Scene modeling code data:
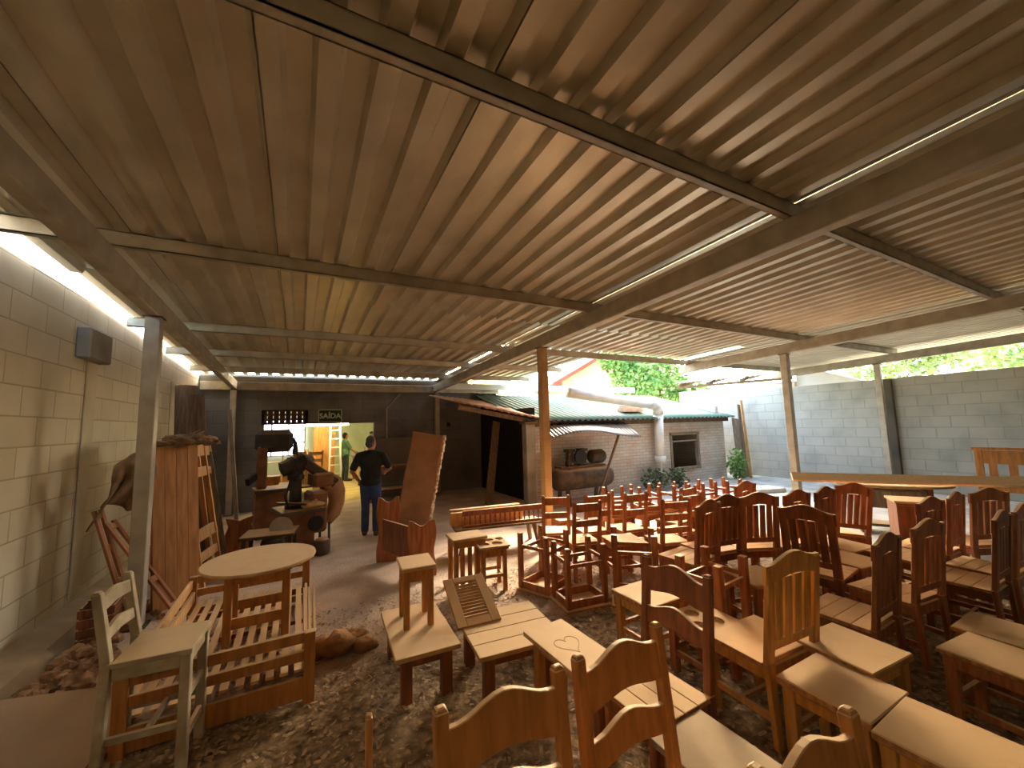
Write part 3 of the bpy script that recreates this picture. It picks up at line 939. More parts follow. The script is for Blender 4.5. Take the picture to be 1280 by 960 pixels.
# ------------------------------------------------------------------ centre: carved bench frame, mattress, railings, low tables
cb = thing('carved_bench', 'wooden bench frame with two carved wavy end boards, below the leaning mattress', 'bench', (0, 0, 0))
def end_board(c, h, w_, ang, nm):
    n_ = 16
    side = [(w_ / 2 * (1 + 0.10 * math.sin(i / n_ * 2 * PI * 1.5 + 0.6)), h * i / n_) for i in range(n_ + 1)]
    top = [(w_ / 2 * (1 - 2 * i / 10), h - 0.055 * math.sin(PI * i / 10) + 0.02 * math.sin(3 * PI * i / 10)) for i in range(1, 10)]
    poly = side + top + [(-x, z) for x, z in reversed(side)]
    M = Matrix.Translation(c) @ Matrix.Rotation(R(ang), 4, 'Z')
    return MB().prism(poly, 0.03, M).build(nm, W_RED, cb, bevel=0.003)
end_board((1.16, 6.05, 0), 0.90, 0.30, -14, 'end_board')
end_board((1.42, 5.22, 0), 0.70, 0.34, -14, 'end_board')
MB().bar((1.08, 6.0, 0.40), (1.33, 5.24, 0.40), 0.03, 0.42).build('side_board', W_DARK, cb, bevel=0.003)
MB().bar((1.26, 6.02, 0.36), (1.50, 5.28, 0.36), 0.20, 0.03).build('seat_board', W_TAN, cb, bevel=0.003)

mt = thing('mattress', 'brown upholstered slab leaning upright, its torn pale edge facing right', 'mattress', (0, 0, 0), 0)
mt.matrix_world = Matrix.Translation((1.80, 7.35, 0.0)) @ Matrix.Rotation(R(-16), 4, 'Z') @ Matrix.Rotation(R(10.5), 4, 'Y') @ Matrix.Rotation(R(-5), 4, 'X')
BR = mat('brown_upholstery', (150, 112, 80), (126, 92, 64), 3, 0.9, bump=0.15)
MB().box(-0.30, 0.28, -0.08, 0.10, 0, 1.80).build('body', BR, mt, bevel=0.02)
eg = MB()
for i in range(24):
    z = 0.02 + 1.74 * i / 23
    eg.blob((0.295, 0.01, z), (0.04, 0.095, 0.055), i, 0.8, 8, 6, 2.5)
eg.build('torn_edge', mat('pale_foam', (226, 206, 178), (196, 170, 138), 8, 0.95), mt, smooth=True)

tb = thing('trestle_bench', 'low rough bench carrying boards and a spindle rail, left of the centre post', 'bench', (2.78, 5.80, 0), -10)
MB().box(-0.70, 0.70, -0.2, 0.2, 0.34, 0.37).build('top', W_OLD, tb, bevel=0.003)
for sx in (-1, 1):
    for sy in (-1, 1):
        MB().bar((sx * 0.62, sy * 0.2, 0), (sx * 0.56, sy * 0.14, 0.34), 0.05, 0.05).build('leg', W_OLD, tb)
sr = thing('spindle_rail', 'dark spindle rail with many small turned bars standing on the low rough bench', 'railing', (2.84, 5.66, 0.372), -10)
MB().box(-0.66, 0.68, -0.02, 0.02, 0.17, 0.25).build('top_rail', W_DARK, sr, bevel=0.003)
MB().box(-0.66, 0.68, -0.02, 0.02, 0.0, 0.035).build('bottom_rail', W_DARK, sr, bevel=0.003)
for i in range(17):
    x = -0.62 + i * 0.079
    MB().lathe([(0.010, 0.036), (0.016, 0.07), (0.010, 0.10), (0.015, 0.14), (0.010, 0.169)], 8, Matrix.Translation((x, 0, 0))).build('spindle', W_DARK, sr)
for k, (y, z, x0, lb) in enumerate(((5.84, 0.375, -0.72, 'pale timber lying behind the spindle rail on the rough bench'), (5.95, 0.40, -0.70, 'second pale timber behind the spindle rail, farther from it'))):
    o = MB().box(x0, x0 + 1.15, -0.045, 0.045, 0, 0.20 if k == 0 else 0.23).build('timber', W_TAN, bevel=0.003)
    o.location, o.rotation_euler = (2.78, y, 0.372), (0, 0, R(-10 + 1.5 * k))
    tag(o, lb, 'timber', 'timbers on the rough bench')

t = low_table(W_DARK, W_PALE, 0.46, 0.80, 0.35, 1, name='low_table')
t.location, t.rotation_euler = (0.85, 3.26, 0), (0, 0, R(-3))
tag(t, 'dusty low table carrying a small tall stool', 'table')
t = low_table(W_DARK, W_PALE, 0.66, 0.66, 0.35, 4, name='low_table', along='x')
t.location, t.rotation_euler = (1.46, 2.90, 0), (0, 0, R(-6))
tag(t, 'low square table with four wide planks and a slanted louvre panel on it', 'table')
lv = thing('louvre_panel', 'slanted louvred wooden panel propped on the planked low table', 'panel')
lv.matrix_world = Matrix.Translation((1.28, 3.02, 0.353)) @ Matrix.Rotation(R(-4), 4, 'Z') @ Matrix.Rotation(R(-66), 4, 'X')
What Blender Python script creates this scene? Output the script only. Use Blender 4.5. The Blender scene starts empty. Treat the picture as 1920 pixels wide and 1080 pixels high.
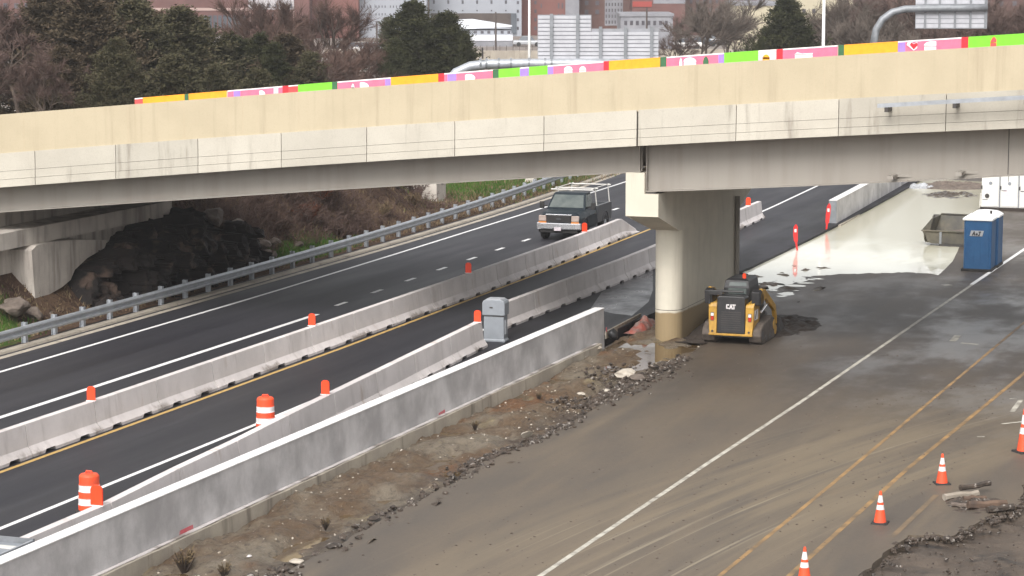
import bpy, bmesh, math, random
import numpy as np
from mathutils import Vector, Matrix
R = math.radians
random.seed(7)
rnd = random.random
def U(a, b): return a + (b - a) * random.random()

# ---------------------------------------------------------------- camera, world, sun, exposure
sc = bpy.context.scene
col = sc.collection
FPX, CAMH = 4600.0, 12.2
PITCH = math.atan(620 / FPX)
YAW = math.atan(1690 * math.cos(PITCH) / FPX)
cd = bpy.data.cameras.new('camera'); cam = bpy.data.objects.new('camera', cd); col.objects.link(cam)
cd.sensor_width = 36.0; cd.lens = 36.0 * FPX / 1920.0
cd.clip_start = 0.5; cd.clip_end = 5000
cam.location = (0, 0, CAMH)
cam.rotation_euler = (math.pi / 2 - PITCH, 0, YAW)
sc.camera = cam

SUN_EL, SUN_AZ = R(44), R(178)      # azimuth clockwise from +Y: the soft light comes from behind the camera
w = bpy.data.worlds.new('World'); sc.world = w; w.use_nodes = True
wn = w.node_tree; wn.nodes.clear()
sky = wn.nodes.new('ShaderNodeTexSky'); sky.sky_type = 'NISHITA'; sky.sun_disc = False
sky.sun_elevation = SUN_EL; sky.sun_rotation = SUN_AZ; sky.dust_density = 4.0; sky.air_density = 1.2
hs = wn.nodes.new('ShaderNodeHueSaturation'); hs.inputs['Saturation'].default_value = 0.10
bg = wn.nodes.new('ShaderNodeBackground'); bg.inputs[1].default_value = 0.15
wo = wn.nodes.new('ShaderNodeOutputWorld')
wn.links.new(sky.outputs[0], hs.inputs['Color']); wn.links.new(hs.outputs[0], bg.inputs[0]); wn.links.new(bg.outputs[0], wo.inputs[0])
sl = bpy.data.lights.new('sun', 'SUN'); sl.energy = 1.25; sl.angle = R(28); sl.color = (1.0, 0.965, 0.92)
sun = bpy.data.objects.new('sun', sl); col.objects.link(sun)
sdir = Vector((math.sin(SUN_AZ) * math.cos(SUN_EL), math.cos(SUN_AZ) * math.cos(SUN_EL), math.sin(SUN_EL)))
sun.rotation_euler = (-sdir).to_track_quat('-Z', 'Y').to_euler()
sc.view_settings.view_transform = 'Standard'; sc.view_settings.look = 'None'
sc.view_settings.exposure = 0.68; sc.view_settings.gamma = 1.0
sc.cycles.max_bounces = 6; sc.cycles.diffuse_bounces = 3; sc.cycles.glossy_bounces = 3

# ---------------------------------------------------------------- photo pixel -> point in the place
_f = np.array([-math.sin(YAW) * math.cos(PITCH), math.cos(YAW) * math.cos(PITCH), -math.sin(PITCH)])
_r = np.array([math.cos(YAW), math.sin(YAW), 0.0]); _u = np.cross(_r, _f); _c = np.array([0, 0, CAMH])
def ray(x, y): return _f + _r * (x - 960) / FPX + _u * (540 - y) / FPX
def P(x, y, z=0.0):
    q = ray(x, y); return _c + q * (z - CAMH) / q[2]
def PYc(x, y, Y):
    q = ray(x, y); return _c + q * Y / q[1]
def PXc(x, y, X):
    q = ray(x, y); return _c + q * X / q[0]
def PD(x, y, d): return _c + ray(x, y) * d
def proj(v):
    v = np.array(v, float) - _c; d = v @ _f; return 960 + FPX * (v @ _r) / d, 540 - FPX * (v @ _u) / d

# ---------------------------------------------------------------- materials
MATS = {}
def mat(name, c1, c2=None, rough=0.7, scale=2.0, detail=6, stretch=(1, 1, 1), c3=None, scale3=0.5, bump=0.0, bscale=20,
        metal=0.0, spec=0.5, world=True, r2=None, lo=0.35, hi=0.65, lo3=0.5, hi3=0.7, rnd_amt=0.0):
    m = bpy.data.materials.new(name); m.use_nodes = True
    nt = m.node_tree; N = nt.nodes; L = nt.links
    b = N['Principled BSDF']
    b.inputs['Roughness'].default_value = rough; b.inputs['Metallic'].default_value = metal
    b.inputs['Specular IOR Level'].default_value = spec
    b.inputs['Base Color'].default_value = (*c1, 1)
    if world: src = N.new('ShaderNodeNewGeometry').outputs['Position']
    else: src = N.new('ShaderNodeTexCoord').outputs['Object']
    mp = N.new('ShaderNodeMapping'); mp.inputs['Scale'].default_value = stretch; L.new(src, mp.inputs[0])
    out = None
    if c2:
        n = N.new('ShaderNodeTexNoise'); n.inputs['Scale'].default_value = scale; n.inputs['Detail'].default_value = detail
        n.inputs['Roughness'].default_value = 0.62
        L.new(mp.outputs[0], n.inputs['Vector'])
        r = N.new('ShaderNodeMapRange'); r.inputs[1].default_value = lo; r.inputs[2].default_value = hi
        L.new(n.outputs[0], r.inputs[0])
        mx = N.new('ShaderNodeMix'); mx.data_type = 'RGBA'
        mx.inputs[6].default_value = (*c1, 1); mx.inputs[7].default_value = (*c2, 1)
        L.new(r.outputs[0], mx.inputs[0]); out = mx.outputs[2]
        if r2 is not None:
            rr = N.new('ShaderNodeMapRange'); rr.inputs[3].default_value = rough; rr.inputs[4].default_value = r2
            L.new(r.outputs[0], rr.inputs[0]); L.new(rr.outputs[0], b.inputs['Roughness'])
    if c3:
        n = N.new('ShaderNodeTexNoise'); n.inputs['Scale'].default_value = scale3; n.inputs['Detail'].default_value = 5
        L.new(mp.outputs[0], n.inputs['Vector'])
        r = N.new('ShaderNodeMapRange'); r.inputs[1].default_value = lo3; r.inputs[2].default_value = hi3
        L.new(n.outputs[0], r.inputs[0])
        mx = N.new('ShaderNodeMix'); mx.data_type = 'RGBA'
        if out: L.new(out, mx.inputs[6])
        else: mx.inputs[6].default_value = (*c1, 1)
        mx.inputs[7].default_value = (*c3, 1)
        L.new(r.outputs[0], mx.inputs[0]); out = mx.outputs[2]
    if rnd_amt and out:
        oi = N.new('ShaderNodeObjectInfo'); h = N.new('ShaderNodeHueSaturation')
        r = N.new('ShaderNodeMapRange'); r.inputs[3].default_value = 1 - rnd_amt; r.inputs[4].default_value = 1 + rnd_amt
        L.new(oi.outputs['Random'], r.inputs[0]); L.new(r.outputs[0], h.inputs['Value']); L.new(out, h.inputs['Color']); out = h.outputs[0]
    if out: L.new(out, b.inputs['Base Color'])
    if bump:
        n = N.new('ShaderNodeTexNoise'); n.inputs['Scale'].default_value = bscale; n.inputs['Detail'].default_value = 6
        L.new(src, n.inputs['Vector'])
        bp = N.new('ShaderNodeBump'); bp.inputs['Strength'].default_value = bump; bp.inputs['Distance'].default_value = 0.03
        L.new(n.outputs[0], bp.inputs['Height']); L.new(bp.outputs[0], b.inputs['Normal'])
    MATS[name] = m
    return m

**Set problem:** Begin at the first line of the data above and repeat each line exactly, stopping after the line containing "0.95), mt, smooth=True)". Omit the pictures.

**In response:**
Write part 3 of the bpy script that recreates this picture. It picks up at line 939. More parts follow. The script is for Blender 4.5. Take the picture to be 1280 by 960 pixels.
# ------------------------------------------------------------------ centre: carved bench frame, mattress, railings, low tables
cb = thing('carved_bench', 'wooden bench frame with two carved wavy end boards, below the leaning mattress', 'bench', (0, 0, 0))
def end_board(c, h, w_, ang, nm):
    n_ = 16
    side = [(w_ / 2 * (1 + 0.10 * math.sin(i / n_ * 2 * PI * 1.5 + 0.6)), h * i / n_) for i in range(n_ + 1)]
    top = [(w_ / 2 * (1 - 2 * i / 10), h - 0.055 * math.sin(PI * i / 10) + 0.02 * math.sin(3 * PI * i / 10)) for i in range(1, 10)]
    poly = side + top + [(-x, z) for x, z in reversed(side)]
    M = Matrix.Translation(c) @ Matrix.Rotation(R(ang), 4, 'Z')
    return MB().prism(poly, 0.03, M).build(nm, W_RED, cb, bevel=0.003)
end_board((1.16, 6.05, 0), 0.90, 0.30, -14, 'end_board')
end_board((1.42, 5.22, 0), 0.70, 0.34, -14, 'end_board')
MB().bar((1.08, 6.0, 0.40), (1.33, 5.24, 0.40), 0.03, 0.42).build('side_board', W_DARK, cb, bevel=0.003)
MB().bar((1.26, 6.02, 0.36), (1.50, 5.28, 0.36), 0.20, 0.03).build('seat_board', W_TAN, cb, bevel=0.003)

mt = thing('mattress', 'brown upholstered slab leaning upright, its torn pale edge facing right', 'mattress', (0, 0, 0), 0)
mt.matrix_world = Matrix.Translation((1.80, 7.35, 0.0)) @ Matrix.Rotation(R(-16), 4, 'Z') @ Matrix.Rotation(R(10.5), 4, 'Y') @ Matrix.Rotation(R(-5), 4, 'X')
BR = mat('brown_upholstery', (150, 112, 80), (126, 92, 64), 3, 0.9, bump=0.15)
MB().box(-0.30, 0.28, -0.08, 0.10, 0, 1.80).build('body', BR, mt, bevel=0.02)
eg = MB()
for i in range(24):
    z = 0.02 + 1.74 * i / 23
    eg.blob((0.295, 0.01, z), (0.04, 0.095, 0.055), i, 0.8, 8, 6, 2.5)
eg.build('torn_edge', mat('pale_foam', (226, 206, 178), (196, 170, 138), 8, 0.95), mt, smooth=True)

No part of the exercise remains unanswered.